05 January 2009

Japan and Immigration

A recent article in The Economist illustrates the fact that opposition to immigration has very little to do with absolute levels of immigration.

In Japan, just 1.7% of the population is considered non-Japanese (about 2.2 million out of 127 million), of which 400,000 are people of Korean descent born in Japan and assimilated almost entirely into its culture (some even have parents born in Japan). Thus, only about 1.4% of the people in Japan are foreign born.

Another large share of immigrants in Japan, probably about 350,000 people, are of Japanese descent and came to Japan since the late 1980s from Brazil and Peru "to work in the industrial clusters around Tokyo and Nagoya in Aichi prefecture that serve the country’s giant carmakers and electronics firms." The immigrants may not be as assimilated, but look much more like typical Japanese natives and often have Japanese last names.

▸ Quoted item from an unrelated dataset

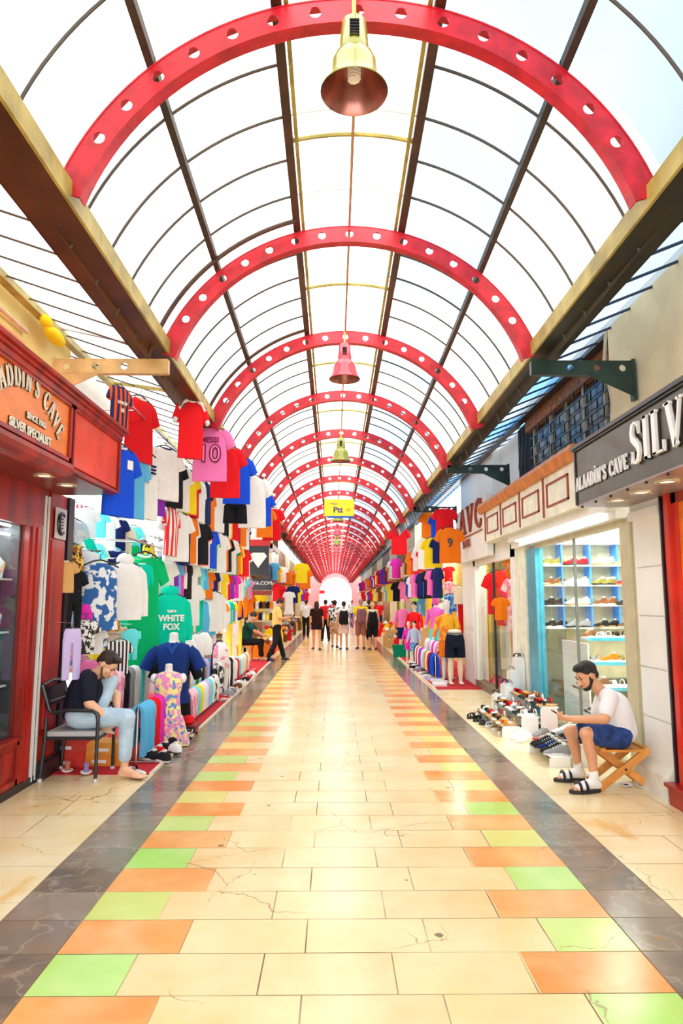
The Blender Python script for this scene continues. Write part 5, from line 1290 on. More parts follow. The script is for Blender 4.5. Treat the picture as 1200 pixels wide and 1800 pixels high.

There are about 600,000 Chinese immigrants and about 200,000 first generation Korean immigrants.

Despite these very low absolute levels of immigration, and the fact that Japan has among the highest life expectencies and lowest fertility rates on the planet, creating a shortage of Japanese residents of working age, there is great political and public concern about immigration, with many of the Japanese wanting to restrict immigration further.

Also, notably, the Japanese see profound differences between East Asian ethnicities, like Koreans, the Chinese, and the Japanese, that would all be lumped into a single sub-ethnicity or race by American demographers, something that illustrates how socially constructed the boundaries of race are, even though the differences in apparence that come with ancestry are purely hereditary.

By comparison, the United States, with a population of a little more than 300 million people, has a foreign born population in excess of 33 million (about 12 percent of the total population), and the U.S. considers everyone born in the United States to be an American (as well as many naturalized U.S. citizens who are foreign born). About 19% of the residents of Canada and Australia are foreign born.

If I recall correctly, there have also been studies that show that the greatest political opposition to immigration comes from places like the American South, where immigration is least common in absolute terms, while places like Southern California, the Texas border and New York City with very large immigrant populations, tend to support more lenient immigration policies. Familiarity breeds comfort, not contempt.

4 comments:

kennooo said...

It’s a hard subject to figure out. As places like the USA and Canada have such large immigrant populations yet such large social problems that go with these populations. On the other hand Japan has such a small immigrant population but large social problems that go with the shrinking population. 6 of one and half a dozen of another if you ask me.

Andrew Oh-Willeke said...

Canada and Australia are not known for their overwhelming social problems, nor, for that matter is much of the United States.

Yes, the U.S. has an economic downturn at the moment (Japan had its own decade long recession in the wake of a real estate collapse itself). But, mere homogenity isn't a very good predictor of social problems.

Dave Barnes said...

Japan's problem is that the entire population is composed of racist bastards.

That is a little harsh, but mostly true.

Anonymous said...

While japan maybe racist bastards, in 150 yrs they will still be japan but america and the west wont. The west will be just a bunch of third world cesspool countries.